= Job =
Without the pictures, extract every line from the start of the material to the line containing "PI = math.pi", both ends included.

+++

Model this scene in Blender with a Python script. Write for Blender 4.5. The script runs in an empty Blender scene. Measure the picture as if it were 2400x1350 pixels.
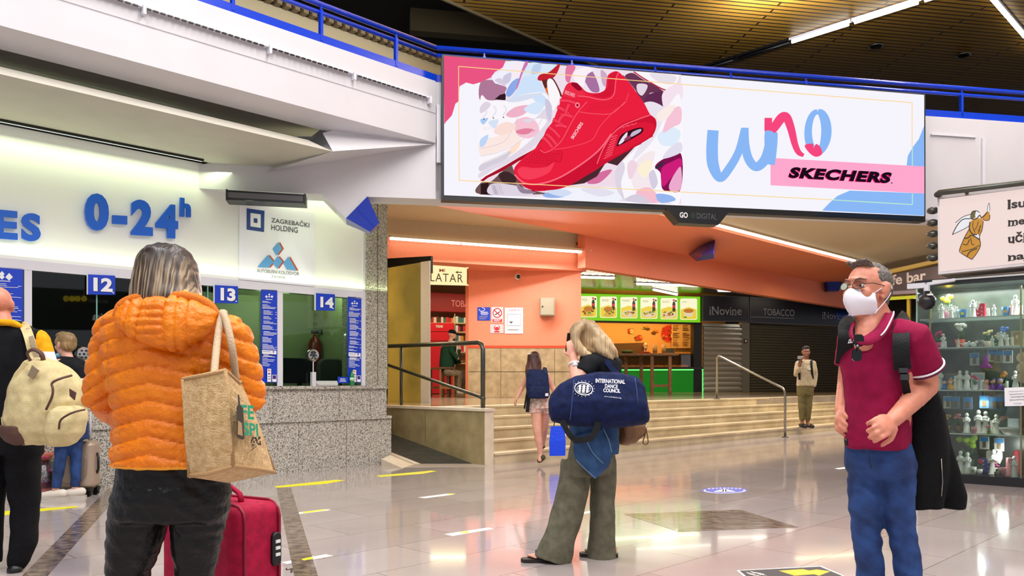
import bpy, bmesh, math, random
from mathutils import Vector as V, Matrix as M, noise
random.seed(7)
SC = bpy.context.scene
COL = SC.collection
F, CX, HY, CH = 1900.0, 1200.0, 895.0, 1.2      # focal length in pixels of the 2400x1350 frame, principal column, horizon row, eye height
PI = math.pi

# ---------------------------------------------------------------- survey helpers
def at(px, py, Y):
    return V(((px - CX) / F * Y, Y, CH + (HY - py) / F * Y))
def px_of(p): return CX + p.x / p.y * F, HY - (p.z - CH) / p.y * F
def inside_poly(x, y, pts):
    r = False; j = len(pts) - 1
    for i in range(len(pts)):
        (xi, yi), (xj, yj) = pts[i], pts[j]
        if (yi > y) != (yj > y) and x < (xj - xi) * (y - yi) / (yj - yi) + xi: r = not r
        j = i
    return r
def flr(px, py, h=0.0):
    return at(px, py, (CH - h) * F / (py - HY))
class Wall:
    """vertical plane through p along d; n points to the camera side"""
    def __init__(s, p, d):
        d = V((d[0], d[1])).normalized(); s.d = V((d.x, d.y, 0)); s.n = V((d.y, -d.x, 0))
        s.c = s.n.x * p[0] + s.n.y * p[1]
        if s.c > 0: s.n = -s.n; s.c = -s.c
    def Y(s, px, lift=0.0):
        k = (px - CX) / F
        return (s.c + lift) / (s.n.x * k + s.n.y)
    def on(s, px, py, lift=0.0): return at(px, py, s.Y(px, lift))
    def h(s, px, z, lift=0.0):                    # the point of the plane at column px, height z
        p = at(px, HY, s.Y(px, lift)); p.z = z; return p
    def off(s, lift):
        w = Wall((0, 1), (1, 0)); w.d, w.n, w.c = s.d, s.n, s.c + lift; return w
def line_d1(k): return Wall((k, 0), (1, 1))       # the planes x - y = k of the hall's main grid

# ---------------------------------------------------------------- materials
def lin(c):
    return tuple((x / 12.92 if x <= .04045 else ((x + .055) / 1.055) ** 2.4) for x in c)
def rgb(*c): return lin([x / 255 for x in c]) + (1.0,)
MATS = {}
def mat(name, c, rough=.6, metal=0.0, spec=.5, emit=None, es=1.0, noise_amt=0.0, nscale=8.0, bump=0.0, bscale=60.0, c2=None, coat=0.0, alpha=1.0, detail=3.0):
    if name in MATS: return MATS[name]
    m = bpy.data.materials.new(name); m.use_nodes = True
    nt = m.node_tree; b = nt.nodes['Principled BSDF']
    col = rgb(*c)
    b.inputs['Base Color'].default_value = col
    b.inputs['Roughness'].default_value = rough
    b.inputs['Metallic'].default_value = metal
    b.inputs['Specular IOR Level'].default_value = spec
    b.inputs['Coat Weight'].default_value = coat
    if alpha < 1: b.inputs['Alpha'].default_value = alpha
    if emit:
        b.inputs['Emission Color'].default_value = rgb(*emit); b.inputs['Emission Strength'].default_value = es
    if noise_amt or c2:
        tc = nt.nodes.new('ShaderNodeTexCoord'); nz = nt.nodes.new('ShaderNodeTexNoise'); rp = nt.nodes.new('ShaderNodeValToRGB')
        nz.inputs['Scale'].default_value = nscale; nz.inputs['Detail'].default_value = detail
        nt.links.new(tc.outputs['Object'], nz.inputs['Vector']); nt.links.new(nz.outputs['Fac'], rp.inputs['Fac'])
        lo = rgb(*c2) if c2 else tuple(x * (1 - noise_amt) for x in col[:3]) + (1,)
        hi = col if c2 else tuple(min(1, x * (1 + noise_amt)) for x in col[:3]) + (1,)
        rp.color_ramp.elements[0].color = lo; rp.color_ramp.elements[1].color = hi
        rp.color_ramp.elements[0].position = .35; rp.color_ramp.elements[1].position = .65
        nt.links.new(rp.outputs['Color'], b.inputs['Base Color'])
    if bump:
        tc = nt.nodes.new('ShaderNodeTexCoord'); nz = nt.nodes.new('ShaderNodeTexNoise'); bp = nt.nodes.new('ShaderNodeBump')
        nz.inputs['Scale'].default_value = bscale; bp.inputs['Strength'].default_value = bump; bp.inputs['Distance'].default_value = .02
        nt.links.new(tc.outputs['Object'], nz.inputs['Vector']); nt.links.new(nz.outputs['Fac'], bp.inputs['Height'])
        nt.links.new(bp.outputs['Normal'], b.inputs['Normal'])
    MATS[name] = m
    return m
def glow(name, c, s=1.0, body=(20, 20, 20)):      # lamps, the lit screen, backlit signs
    return mat(name, body, .5, emit=c, es=s)
def glass(name, c=(235, 245, 240), refl=.12, rough=.02):
    if name in MATS: return MATS[name]
    m = bpy.data.materials.new(name); m.use_nodes = True; nt = m.node_tree
    for n in list(nt.nodes): nt.nodes.remove(n)
    o = nt.nodes.new('ShaderNodeOutputMaterial'); t = nt.nodes.new('ShaderNodeBsdfTransparent'); g = nt.nodes.new('ShaderNodeBsdfGlossy')
    lw = nt.nodes.new('ShaderNodeFresnel'); lw.inputs['IOR'].default_value = 1.5
    ad = nt.nodes.new('ShaderNodeMath'); ad.operation = 'MULTIPLY_ADD'; ad.inputs[1].default_value = 1.0; ad.inputs[2].default_value = refl - .04; ad.use_clamp = True
    mx = nt.nodes.new('ShaderNodeMixShader')
    t.inputs['Color'].default_value = rgb(*c); g.inputs['Roughness'].default_value = rough
    nt.links.new(lw.outputs[0], ad.inputs[0]); nt.links.new(ad.outputs[0], mx.inputs[0])
    nt.links.new(t.outputs[0], mx.inputs[1]); nt.links.new(g.outputs[0], mx.inputs[2]); nt.links.new(mx.outputs[0], o.inputs[0])
    MATS[name] = m
    return m
def speckle(name, cols, scale=90., rough=.5, bscale=None, bump=0.0, coat=0.0):
    """granite / terrazzo: hard-edged grains of a few colours"""
    if name in MATS: return MATS[name]
    m = bpy.data.materials.new(name); m.use_nodes = True; nt = m.node_tree; b = nt.nodes['Principled BSDF']
    tc = nt.nodes.new('ShaderNodeTexCoord'); vo = nt.nodes.new('ShaderNodeTexVoronoi'); rp = nt.nodes.new('ShaderNodeValToRGB')
    vo.inputs['Scale'].default_value = scale; rp.color_ramp.interpolation = 'CONSTANT'
    sp = nt.nodes.new('ShaderNodeSeparateColor')
    nt.links.new(tc.outputs['Object'], vo.inputs['Vector']); nt.links.new(vo.outputs['Color'], sp.inputs['Color']); nt.links.new(sp.outputs[0], rp.inputs['Fac'])
    els = rp.color_ramp.elements
    while len(els) < len(cols): els.new(.5)
    pos = 0.0
    for e, (w, c) in zip(els, cols):
        e.position = pos; e.color = rgb(*c); pos += w
    nt.links.new(rp.outputs['Color'], b.inputs['Base Color']); b.inputs['Roughness'].default_value = rough; b.inputs['Coat Weight'].default_value = coat
    MATS[name] = m
    return m

# ---------------------------------------------------------------- mesh builder
class MB:
    def __init__(s): s.v = []; s.f = []; s.mi = []; s.mats = []; s.cur = 0
    def use(s, m):
        if m not in s.mats: s.mats.append(m)
        s.cur = s.mats.index(m); return s
    def addv(s, pts):
        i = len(s.v); s.v.extend(tuple(p) for p in pts); return i
    def face(s, idx): s.f.append(tuple(idx)); s.mi.append(s.cur)
    def poly(s, pts):
        i = s.addv(pts); s.face(range(i, i + len(pts))); return s
    def prism(s, pts, vec):
        n = len(pts); i = s.addv(pts); vec = V(vec); s.addv([V(p) + vec for p in pts])
        s.face(range(i, i + n)); s.face(range(i + 2 * n - 1, i + n - 1, -1))
        for k in range(n): s.face((i + k, i + n + k, i + n + (k + 1) % n, i + (k + 1) % n))
        return s
    def box(s, c, size, x=(1, 0, 0), y=(0, 1, 0), z=(0, 0, 1)):
        c, x, y, z = V(c), V(x).normalized(), V(y).normalized(), V(z).normalized()
        a, b_, d = (q / 2 for q in size)
        p = [c - x * a - y * b_ - z * d, c + x * a - y * b_ - z * d, c + x * a + y * b_ - z * d, c - x * a + y * b_ - z * d]
        return s.prism(p, z * size[2])
    def rbox(s, c, size, x=(1, 0, 0), y=(0, 1, 0), z=(0, 0, 1), r=.03, n=4):
        """box with rounded vertical (z) edges and softened rims"""
        c, x, y, z = V(c), V(x).normalized(), V(y).normalized(), V(z).normalized()
        rings = []
        e = min(r, size[2] * .4) * .5
        for zz, ins in ((-size[2] / 2, e), (-size[2] / 2 + e, 0), (size[2] / 2 - e, 0), (size[2] / 2, e)):
            ring = []
            for (sx, sy, a0) in ((1, 1, 0), (-1, 1, PI / 2), (-1, -1, PI), (1, -1, 3 * PI / 2)):
                for k in range(n + 1):
                    a = a0 + k / n * PI / 2
                    ring.append(c + x * (sx * (size[0] / 2 - r) + (r - ins) * math.cos(a)) + y * (sy * (size[1] / 2 - r) + (r - ins) * math.sin(a)) + z * zz)
            rings.append(ring)
        return s.rings(rings)
    def rings(s, rings, cap=True, closed=False):
        n = len(rings[0]); i0 = len(s.v)
        for r in rings: s.addv(r)
        m = len(rings)
        for a in range(m if closed else m - 1):
            b_ = (a + 1) % m
            for k in range(n):
                k2 = (k + 1) % n
                s.face((i0 + a * n + k, i0 + a * n + k2, i0 + b_ * n + k2, i0 + b_ * n + k))
        if cap and not closed:
            s.face(range(i0 + n - 1, i0 - 1, -1)); s.face(range(i0 + (m - 1) * n, i0 + m * n))
        return s
    def tube(s, path, r, n=10, cap=True, flat=1.0, up=None, closed=False):
        """tube along path; r a number or one per point; flat squashes the second axis"""
        path = [V(p) for p in path]; m = len(path)
        rs = r if isinstance(r, (list, tuple)) else [r] * m
        rings = []; ref = V(up) if up else None
        for i, p in enumerate(path):
            if closed: t = path[(i + 1) % m] - path[i - 1]
            else: t = path[min(i + 1, m - 1)] - path[max(i - 1, 0)]
            t.normalize()
            if ref is None: ref = V((0, 0, 1)) if abs(t.z) < .9 else V((1, 0, 0))
            a = (ref - t * ref.dot(t)).normalized(); b_ = t.cross(a)
            if not up: ref = a
            rings.append([p + (a * math.cos(2 * PI * k / n) * rs[i] * flat + b_ * math.sin(2 * PI * k / n) * rs[i]) for k in range(n)])
        return s.rings(rings, cap, closed)
    def ball(s, c, r, n=14, m=9, rot=None, half=None):
        c = V(c); r = (r, r, r) if not isinstance(r, (list, tuple)) else r
        rings = []
        for j in range(m + 1):
            th = PI * (j / m); th = min(max(th, .02), PI - .02)
            ring = []
            for k in range(n):
                ph = 2 * PI * k / n
                q = V((r[0] * math.sin(th) * math.cos(ph), r[1] * math.sin(th) * math.sin(ph), -r[2] * math.cos(th)))
                ring.append(c + (rot @ q if rot else q))
            rings.append(ring)
        return s.rings(rings)
    def lathe(s, prof, c=(0, 0, 0), n=20, axis=None, sx=1.0, sy=1.0):
        c = V(c); R = axis
        rings = []
        for r, z in prof:
            ring = []
            for k in range(n):
                q = V((max(r, 1e-4) * math.cos(2 * PI * k / n) * sx, max(r, 1e-4) * math.sin(2 * PI * k / n) * sy, z))
                ring.append(c + (R @ q if R else q))
            rings.append(ring)
        return s.rings(rings)
    def text(s, mesh_pts, faces):
        i = s.addv(mesh_pts)
        for f in faces: s.face([i + k for k in f])
        return s
    def mesh(s, name, smooth=False, fix=True):
        me = bpy.data.meshes.new(name); me.from_pydata(s.v, [], s.f)
        for m in s.mats: me.materials.append(m)
        if len(s.mats) > 1: me.polygons.foreach_set('material_index', s.mi)
        if fix:
            bm = bmesh.new(); bm.from_mesh(me); bmesh.ops.recalc_face_normals(bm, faces=bm.faces); bm.to_mesh(me); bm.free()
        if smooth: me.shade_smooth()
        me.update(); return me
    def build(s, name, m=None, parent=None, smooth=False, fix=True, angle=None):
        if m is not None and not s.mats: s.mats = [m]
        me = s.mesh(name, smooth, fix)
        if angle:
            me.shade_smooth(); me.set_sharp_from_angle(angle=math.radians(angle))
        return put(name, me, parent)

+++

= Final answer =
Model this scene in Blender with a Python script. Write for Blender 4.5. The script runs in an empty Blender scene. Measure the picture as if it were 2400x1350 pixels.
import bpy, bmesh, math, random
from mathutils import Vector as V, Matrix as M, noise
random.seed(7)
SC = bpy.context.scene
COL = SC.collection
F, CX, HY, CH = 1900.0, 1200.0, 895.0, 1.2      # focal length in pixels of the 2400x1350 frame, principal column, horizon row, eye height
PI = math.pi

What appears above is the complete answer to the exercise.